'''

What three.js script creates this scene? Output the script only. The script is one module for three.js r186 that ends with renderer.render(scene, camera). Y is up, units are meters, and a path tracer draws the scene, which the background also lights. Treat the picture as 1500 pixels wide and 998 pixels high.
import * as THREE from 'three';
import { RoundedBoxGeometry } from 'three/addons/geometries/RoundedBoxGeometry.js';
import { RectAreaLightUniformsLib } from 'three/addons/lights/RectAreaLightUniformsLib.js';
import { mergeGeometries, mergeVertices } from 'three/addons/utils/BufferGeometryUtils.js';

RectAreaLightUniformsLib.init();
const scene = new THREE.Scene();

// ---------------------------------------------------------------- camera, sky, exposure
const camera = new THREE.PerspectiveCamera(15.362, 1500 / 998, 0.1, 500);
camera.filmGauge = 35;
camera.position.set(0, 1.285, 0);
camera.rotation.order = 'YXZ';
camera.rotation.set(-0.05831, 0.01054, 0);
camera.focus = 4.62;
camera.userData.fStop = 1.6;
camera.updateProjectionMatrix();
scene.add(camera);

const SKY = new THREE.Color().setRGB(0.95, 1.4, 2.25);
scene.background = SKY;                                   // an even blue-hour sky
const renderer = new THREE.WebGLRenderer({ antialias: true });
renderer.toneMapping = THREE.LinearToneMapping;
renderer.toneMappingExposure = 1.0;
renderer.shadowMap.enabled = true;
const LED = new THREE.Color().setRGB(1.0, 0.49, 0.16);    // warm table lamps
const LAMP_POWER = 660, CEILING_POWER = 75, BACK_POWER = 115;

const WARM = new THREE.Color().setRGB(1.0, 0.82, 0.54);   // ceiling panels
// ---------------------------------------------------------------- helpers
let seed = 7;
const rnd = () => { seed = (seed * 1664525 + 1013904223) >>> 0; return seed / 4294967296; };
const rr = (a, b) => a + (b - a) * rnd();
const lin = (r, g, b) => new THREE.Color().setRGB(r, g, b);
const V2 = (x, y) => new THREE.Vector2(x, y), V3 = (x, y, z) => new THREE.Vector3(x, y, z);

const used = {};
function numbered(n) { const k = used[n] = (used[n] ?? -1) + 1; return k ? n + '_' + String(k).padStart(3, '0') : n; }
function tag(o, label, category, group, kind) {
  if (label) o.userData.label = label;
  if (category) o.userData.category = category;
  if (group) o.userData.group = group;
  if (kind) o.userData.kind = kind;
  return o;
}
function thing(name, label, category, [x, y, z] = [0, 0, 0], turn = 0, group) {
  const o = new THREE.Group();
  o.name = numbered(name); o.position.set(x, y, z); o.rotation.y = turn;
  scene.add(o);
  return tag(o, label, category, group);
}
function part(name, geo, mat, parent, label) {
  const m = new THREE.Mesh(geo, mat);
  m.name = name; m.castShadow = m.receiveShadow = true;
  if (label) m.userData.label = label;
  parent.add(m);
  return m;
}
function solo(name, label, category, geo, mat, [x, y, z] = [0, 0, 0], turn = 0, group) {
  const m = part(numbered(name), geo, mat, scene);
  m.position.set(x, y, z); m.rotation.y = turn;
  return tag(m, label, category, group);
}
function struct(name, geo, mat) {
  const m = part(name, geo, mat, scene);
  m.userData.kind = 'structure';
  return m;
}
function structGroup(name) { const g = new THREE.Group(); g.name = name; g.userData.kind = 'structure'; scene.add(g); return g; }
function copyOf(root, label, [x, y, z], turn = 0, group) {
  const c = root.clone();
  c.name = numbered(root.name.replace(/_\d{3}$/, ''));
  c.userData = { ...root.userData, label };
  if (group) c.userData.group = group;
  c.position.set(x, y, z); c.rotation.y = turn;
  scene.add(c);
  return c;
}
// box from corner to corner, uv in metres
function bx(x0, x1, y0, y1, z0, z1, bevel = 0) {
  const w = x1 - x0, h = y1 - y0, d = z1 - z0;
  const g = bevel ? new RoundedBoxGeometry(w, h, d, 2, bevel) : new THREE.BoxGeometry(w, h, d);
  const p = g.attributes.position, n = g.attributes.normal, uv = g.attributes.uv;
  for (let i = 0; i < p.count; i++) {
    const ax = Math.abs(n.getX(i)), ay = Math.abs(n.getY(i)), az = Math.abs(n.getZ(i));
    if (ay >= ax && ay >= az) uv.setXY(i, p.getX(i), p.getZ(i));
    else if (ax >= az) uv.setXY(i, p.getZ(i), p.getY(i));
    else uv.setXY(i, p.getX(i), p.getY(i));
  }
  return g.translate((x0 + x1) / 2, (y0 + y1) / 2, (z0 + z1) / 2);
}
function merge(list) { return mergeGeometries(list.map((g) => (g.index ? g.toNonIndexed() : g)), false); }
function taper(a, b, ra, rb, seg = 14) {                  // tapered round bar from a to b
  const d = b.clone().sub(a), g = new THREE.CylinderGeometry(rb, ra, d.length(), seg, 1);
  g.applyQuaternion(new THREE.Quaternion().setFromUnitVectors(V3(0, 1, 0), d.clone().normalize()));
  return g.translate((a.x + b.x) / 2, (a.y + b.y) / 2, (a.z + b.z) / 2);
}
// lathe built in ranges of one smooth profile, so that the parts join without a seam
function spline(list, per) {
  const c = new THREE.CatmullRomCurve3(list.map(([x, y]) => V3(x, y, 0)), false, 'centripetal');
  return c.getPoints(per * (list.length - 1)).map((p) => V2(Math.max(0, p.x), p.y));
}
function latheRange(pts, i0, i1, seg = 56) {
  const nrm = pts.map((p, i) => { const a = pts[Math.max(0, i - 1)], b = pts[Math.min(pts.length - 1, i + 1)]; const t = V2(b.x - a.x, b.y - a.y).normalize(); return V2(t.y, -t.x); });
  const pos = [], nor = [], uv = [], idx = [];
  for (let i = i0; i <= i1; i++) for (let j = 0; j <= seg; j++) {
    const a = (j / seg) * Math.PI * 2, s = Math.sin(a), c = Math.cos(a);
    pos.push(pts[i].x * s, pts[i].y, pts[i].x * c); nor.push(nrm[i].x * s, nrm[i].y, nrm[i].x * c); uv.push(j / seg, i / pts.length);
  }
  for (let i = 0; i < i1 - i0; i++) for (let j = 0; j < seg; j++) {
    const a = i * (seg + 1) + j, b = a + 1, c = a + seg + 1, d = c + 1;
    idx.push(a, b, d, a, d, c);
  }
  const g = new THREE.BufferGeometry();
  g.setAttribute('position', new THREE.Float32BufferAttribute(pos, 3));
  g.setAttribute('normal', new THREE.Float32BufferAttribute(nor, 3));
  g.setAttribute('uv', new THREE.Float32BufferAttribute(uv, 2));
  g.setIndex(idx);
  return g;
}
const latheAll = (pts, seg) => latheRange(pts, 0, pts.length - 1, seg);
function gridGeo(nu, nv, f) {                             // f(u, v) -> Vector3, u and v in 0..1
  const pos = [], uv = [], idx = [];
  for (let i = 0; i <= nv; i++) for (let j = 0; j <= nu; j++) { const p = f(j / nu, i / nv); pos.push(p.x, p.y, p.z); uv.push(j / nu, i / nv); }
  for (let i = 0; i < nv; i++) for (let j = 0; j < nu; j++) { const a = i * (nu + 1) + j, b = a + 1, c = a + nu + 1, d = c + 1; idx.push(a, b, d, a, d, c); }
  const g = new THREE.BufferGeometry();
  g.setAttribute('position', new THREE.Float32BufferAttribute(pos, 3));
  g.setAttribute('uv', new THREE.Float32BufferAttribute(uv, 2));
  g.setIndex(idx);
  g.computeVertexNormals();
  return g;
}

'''

→ **PROBLEM DETAILS**
From the opening line of the data above, please print each line as written up to and including the line that contains "scene.add(camera);", and nothing more.

→ **SOLUTION FOR THIS PROBLEM**
What three.js script creates this scene? Output the script only. The script is one module for three.js r186 that ends with renderer.render(scene, camera). Y is up, units are meters, and a path tracer draws the scene, which the background also lights. Treat the picture as 1500 pixels wide and 998 pixels high.
import * as THREE from 'three';
import { RoundedBoxGeometry } from 'three/addons/geometries/RoundedBoxGeometry.js';
import { RectAreaLightUniformsLib } from 'three/addons/lights/RectAreaLightUniformsLib.js';
import { mergeGeometries, mergeVertices } from 'three/addons/utils/BufferGeometryUtils.js';

RectAreaLightUniformsLib.init();
const scene = new THREE.Scene();

// ---------------------------------------------------------------- camera, sky, exposure
const camera = new THREE.PerspectiveCamera(15.362, 1500 / 998, 0.1, 500);
camera.filmGauge = 35;
camera.position.set(0, 1.285, 0);
camera.rotation.order = 'YXZ';
camera.rotation.set(-0.05831, 0.01054, 0);
camera.focus = 4.62;
camera.userData.fStop = 1.6;
camera.updateProjectionMatrix();
scene.add(camera);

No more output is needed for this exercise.